Creo haber dicho –y escrito– en más de una ocasión que me parece excesivo que Alberto Rodríguez haya perdido su escaño por un altercado con un policía durante una manifestación contra el entonces ministro de Educación, en el que parece probado que don Alberto propinó una patada a un policía. No se produjeron daños graves, el policía no resulto herido de consideración, y el incidente se produjo en un momento de tensión, en medio de una gresca. Además, la Justicia es poco justa cuando se aplica pasado tantísimo tiempo. No disculpo el comportamiento de Alberto Rodríguez en aquella manifestación, ni creo que sea algo baladí agredir a un representante uniformado de la autoridad, pero –sinceramente–, no creo que nadie gane nada, ni que la calidad de nuestra democracia mejore por que un diputado pierda su escaño por haberse dejado llevar por la furia hace siete años, cuando ni siquiera soñaba con ser diputado. No soy abogado ni mucho menos magistrado, pero –con toda humildad– creo que sería más de sentido común una sentencia en las que se afeara el comportamiento de Alberto, se le obligara a pagar al policía agredido una compensación mayor de la que ha pagado –50 euros–, y –si es preceptivo que se le suspenda en el cargo de diputado– eso se limite al tiempo de duración de la condena, que es algo como apenas mes y medio.
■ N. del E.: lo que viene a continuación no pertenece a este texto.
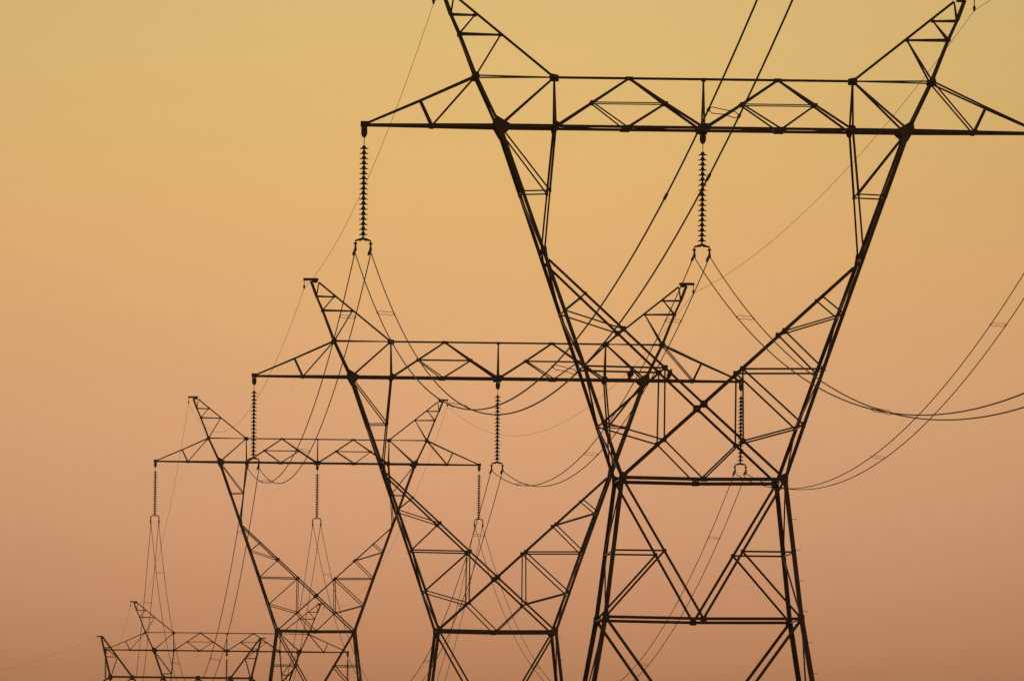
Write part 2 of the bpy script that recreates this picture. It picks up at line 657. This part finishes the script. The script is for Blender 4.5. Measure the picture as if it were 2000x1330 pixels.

No parece razonable que una afrenta –la patada al policía– cuya reparación el propio tribunal valora en 50 miserables euros lleve aparejada la suspensión permanente de los derechos de diputado.

Dicho eso, reconozco mi sorpresa ante el monumental enfado de Alberto con su partido, al que acusa de no haberlo defendido como debiera. Como secretario de Organización de Podemos, Alberto era el número 2, una persona de la confianza absoluta de Pablo Iglesias, y un hombre respetado y yo diría que apreciado en los Círculos podemitas. Creo que su partido y el Grupo Parlamentario de Unidas Podemos hicieron lo que razonablemente estaba en sus manos para evitar su suspensión como diputado. No habría sido razonable llevar el cumplimiento de una decisión judicial –a las que todos estamos obligados, aunque no nos parezca correcta o incluso justa– al límite de montar una crisis de Gobierno, una reprobación de la presidenta del Congreso o un nuevo cerco a la Cámara, este además con ocupación consentida, porque los ocupantes están ya bien colocados dentro. Alberto está en su derecho a recurrir al Constitucional, a Estrasburgo y hasta a La Haya si se le antoja, pero no puede arrastrar a su partido a una crisis constitucional o una quiebra del Gobierno, sólo porque le haya tocado cumplir una sentencia con la que no está de acuerdo.

Más asombroso aún resultan esas confusas declaraciones televisivas a lo san Iván Redondo, en las que –ahora y solo ahora– el compañero Alberto reprocha a Podemos su política, habla de las limitaciones de esa política cortesana y aboga por «una fuerza de obediencia canaria» (un nuevo añadido, supongo, a las mareantes mareas de la izquierda radical), para rematar finalmente amenazando con un proyecto propio. Patidifusos se han quedado sus compañeros de antes… Después del fin de semana que nos han dado los informativos a cuenta de la presentación del proyecto de país de la vicepresidenta Yolanda Díaz, anunciando su propia y personal apuesta a la izquierda de la izquierda que el PSOE representa, al margen de siglas pasadas y partidos en decadencia, uno se pregunta en qué nueva escalera para llegar al cielo estará pensando esta gente. Porque a este paso, cada izquierdista (ya sea del sector rasta o del sector divino) va a creerse que merece un proyecto político a su imagen y semejanza, o –mejor aún– a su servicio. Yo soy ya un señor mayor, pero toda esta efervescencia me parece propia de niñatos caprichosos. La izquierda que iba a cambiar el mundo –incluyendo el mundo de la izquierda– ahora lo que quiere es mantenerse en su propia y personalísima instalación. Qué lejos queda ya el hiperoxigenado discurso de la casta.